Question

solve the following system of inequalities graphically on the set of axes below. state the coordinates of a point in the solution set.
$y < \frac{1}{2}x + 2$
$y > -\frac{5}{4}x - 5$

Explanation:

Step1: Find intersection of two inequalities

We have the system of inequalities:
\[

$$\begin{cases} y < \frac{1}{2}x + 2 \\ y > -\frac{5}{4}x - 5 \end{cases}$$

\]
To find a point in the solution set, we can choose a value of \(x\) and find the corresponding range of \(y\). Let's choose \(x = 0\).

Step2: Substitute \(x = 0\) into the inequalities

For the first inequality \(y < \frac{1}{2}(0)+ 2\), we get \(y < 2\).
For the second inequality \(y > -\frac{5}{4}(0)- 5\), we get \(y > - 5\).

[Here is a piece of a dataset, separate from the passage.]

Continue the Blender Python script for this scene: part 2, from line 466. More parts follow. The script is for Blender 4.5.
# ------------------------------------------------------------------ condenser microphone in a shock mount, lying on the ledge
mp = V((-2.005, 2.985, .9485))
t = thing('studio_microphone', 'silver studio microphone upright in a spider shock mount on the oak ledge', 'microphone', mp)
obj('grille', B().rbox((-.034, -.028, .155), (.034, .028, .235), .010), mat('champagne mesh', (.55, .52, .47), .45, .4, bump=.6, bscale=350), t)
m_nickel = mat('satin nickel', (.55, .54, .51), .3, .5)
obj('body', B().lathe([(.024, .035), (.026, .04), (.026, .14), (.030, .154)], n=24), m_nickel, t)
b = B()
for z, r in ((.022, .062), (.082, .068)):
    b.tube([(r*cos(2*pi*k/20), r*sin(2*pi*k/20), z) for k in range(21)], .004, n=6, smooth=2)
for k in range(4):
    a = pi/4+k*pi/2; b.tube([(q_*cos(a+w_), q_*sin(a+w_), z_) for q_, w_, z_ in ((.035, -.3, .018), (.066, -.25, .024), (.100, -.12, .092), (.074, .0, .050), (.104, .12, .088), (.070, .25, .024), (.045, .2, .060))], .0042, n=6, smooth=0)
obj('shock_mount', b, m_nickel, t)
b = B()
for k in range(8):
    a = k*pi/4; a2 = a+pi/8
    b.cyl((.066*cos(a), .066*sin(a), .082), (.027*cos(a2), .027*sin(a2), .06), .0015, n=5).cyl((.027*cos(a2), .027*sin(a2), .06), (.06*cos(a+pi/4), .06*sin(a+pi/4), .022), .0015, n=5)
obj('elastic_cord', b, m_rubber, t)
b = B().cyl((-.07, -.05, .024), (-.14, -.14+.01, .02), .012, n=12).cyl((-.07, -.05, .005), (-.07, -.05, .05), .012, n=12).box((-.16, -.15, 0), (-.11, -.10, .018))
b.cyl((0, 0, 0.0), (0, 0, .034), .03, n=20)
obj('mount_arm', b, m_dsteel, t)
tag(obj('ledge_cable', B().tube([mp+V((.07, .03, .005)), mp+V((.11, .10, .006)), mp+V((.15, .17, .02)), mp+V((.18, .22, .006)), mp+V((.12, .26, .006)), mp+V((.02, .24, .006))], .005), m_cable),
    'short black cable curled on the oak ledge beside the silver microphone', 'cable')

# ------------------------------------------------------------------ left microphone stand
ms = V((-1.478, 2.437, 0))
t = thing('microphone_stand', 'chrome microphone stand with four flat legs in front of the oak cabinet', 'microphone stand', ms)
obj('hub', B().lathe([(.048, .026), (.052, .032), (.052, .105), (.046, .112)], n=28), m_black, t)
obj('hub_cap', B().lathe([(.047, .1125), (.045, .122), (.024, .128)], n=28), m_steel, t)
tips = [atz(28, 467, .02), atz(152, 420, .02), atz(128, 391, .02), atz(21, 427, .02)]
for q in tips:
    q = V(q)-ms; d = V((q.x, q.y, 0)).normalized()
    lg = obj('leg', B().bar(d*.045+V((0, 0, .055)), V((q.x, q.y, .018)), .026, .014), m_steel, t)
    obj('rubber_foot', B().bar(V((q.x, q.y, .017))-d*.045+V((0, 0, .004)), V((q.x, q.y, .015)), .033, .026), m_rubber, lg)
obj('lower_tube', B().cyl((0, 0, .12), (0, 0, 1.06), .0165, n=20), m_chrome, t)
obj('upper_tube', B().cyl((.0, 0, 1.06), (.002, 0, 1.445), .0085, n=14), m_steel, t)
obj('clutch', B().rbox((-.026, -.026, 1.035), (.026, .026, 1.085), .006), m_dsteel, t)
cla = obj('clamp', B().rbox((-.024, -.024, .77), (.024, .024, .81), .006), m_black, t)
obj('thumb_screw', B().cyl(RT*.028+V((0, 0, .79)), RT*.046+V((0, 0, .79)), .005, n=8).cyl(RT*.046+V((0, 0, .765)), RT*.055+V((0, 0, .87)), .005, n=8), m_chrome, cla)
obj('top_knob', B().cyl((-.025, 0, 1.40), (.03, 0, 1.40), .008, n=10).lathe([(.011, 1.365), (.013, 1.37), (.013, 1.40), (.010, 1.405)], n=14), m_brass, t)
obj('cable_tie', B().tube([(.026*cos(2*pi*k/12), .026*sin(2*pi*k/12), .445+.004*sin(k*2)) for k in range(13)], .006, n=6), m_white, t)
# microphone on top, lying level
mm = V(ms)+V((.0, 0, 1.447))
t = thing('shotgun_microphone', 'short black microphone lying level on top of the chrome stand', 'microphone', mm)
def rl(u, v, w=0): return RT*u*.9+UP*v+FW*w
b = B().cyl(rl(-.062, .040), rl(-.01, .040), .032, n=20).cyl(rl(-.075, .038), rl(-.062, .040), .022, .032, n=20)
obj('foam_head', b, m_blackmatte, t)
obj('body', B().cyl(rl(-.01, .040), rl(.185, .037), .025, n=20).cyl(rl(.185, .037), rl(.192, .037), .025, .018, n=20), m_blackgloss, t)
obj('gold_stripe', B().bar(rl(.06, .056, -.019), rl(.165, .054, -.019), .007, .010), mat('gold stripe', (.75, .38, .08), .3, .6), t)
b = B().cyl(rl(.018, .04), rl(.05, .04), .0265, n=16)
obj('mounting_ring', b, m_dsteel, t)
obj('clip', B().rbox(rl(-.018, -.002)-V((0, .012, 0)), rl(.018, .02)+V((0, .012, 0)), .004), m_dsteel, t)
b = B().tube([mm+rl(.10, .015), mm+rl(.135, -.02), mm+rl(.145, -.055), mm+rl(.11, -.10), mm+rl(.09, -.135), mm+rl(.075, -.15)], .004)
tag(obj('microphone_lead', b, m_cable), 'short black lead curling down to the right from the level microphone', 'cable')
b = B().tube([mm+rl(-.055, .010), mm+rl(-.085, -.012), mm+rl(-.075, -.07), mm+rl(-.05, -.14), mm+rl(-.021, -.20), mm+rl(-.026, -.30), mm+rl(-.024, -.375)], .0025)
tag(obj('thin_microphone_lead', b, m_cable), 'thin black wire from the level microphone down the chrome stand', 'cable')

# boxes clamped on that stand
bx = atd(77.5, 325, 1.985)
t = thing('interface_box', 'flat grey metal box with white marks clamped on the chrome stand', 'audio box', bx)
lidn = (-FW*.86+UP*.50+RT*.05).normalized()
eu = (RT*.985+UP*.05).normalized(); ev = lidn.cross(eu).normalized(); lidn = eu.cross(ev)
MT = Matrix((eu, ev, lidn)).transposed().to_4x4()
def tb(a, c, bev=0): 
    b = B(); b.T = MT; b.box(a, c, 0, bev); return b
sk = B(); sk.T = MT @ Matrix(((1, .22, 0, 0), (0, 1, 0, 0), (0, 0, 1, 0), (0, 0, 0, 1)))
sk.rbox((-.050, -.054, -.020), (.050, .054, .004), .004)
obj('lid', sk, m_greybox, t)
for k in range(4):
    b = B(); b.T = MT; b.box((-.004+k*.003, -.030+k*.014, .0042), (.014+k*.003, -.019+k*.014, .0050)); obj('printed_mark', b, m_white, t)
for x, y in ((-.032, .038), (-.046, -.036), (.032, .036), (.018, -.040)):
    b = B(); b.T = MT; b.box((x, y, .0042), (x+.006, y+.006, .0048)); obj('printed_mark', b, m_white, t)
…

So when \(x = 0\), \(y\) can be any value between \(-5\) and \(2\). Let's choose \(y = 0\) (since it's a simple value in that range).

Answer:

\((0,0)\) (Note: There are infinitely many solutions, and \((0,0)\) is just one example. Other points like \((4,3)\) (check: \(3<\frac{1}{2}\times4 + 2=4\) and \(3>-\frac{5}{4}\times4-5=-10\)) also work, but \((0,0)\) is a straightforward one.)